With Google Ads search campaigns, advertisers must indicate which searches they would like to bid on by choosing keywords and assigning match types. One of the options for match types is exact match. Exact match used to mean that a search term would have to appear exactly as the user entered it in order for it to match to the corresponding keyword. For example, if you added “startup marketing agency” on exact match to your account, then your bid would be entered into the auction only if a user input “startup marketing agency” as their search query. If the user searched for “growth startup marketing agency websites,” then your bid for “startup marketing agency” on exact match would not be eligible for the auction.


However, exact match is no longer so exact. Google has relaxed its criteria over the years, so exact match now matches to searches that Google believes meet the searcher’s intent. These matches are known as “close variants.” Previously, you could trust that your exact match keywords and the corresponding search terms were word-for-word matches (misspellings and plurals aside), but that is no longer the case. With this first major change, I cannot emphasize enough just how critical it is to check your search terms reports and add negative keywords for queries that are not relevant to your business.


Change 2: Modified broad match has been removed.

A less refined exact match is not the only major match type change Google has made in recent years. This year, Google did away entirely with modified broad match. Previously, by adding plus signs before certain terms in your keyword, Google would serve your ad as long as all terms denoted by a plus sign showed up in the search query, regardless of additional terms included in the query or the order in which the component terms appeared. This match type cast a wider net than phrase match but offered more quality control than regular broad match.


These changes and effects lead to a similar conclusion, which is that reviewing your search terms and negative keywords are now even more important than before. It also should make you warier of adding match types. Since exact match encompasses a wider range of searches now (and consequently errors), I recommend starting with exact match before expanding to phrase match. It’s always better to start more conservatively and scale things up when they are going well.


Change 3: Responsive search ads will be the only search ad type available for standard search campaigns.

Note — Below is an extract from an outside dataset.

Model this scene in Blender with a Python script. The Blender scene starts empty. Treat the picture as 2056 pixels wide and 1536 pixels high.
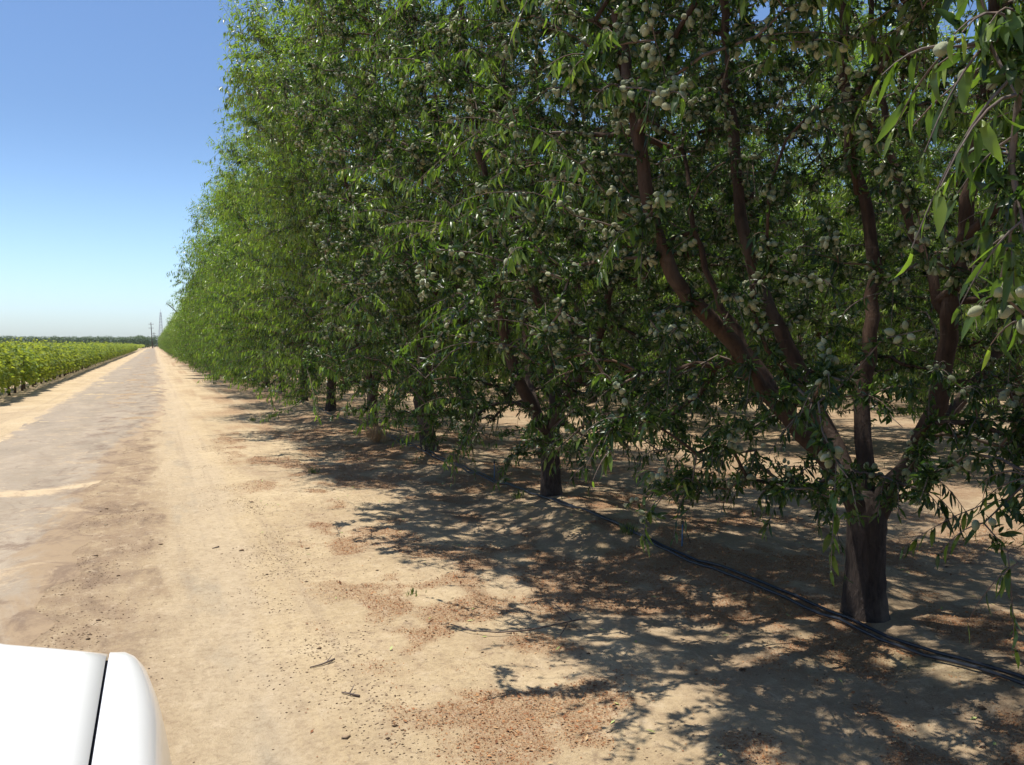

The last major change to Google Ads is coming in June 2022, when Google will be ending support for expanded text ads for responsive search ads. From then on, responsive search ads will be the only search ad type available for standard search campaigns.


Responsive search ads enable advertisers to provide up to 15 headlines and four descriptions per ad, and Google Ads chooses which headlines and descriptions are shown to searchers based on which combinations are most relevant to their queries.


One concern with this change is the lack of control and whether the combinations will meet advertisers’ brand standards. As we will have no choice about using responsive search ads, it’s important to start considering the implications of this change now. I recommend leveraging the pinning feature to create a structure for how your three headlines will be used. Try to make sure that one headline includes your name and/or what you do, one includes your value proposition and one includes a call to action. Make as many ad groups as needed to maintain an “Excellent” rating from Google in regard to your ad relevance when creating your responsive search ads, but also try to minimize the number of ad groups so your responsive search ads learn as quickly as possible.


Reassessing Campaigns And Best Practices

Each of these changes requires you to reassess your Google Ads campaigns and implement new best practices. Being aware of how your keywords are matching and what negative keywords you need to add are now more crucial than ever. Leveraging automated conversion-based smart bidding strategies could also help you overcome these changes, as the algorithm-based signals should help identify which searches merit higher or lower bids.


Change is the one constant that you can expect in advertising technology, and it is paramount that you stay aware of platform changes and prepare for the ones that are yet to come in order to optimize for the best performance possible.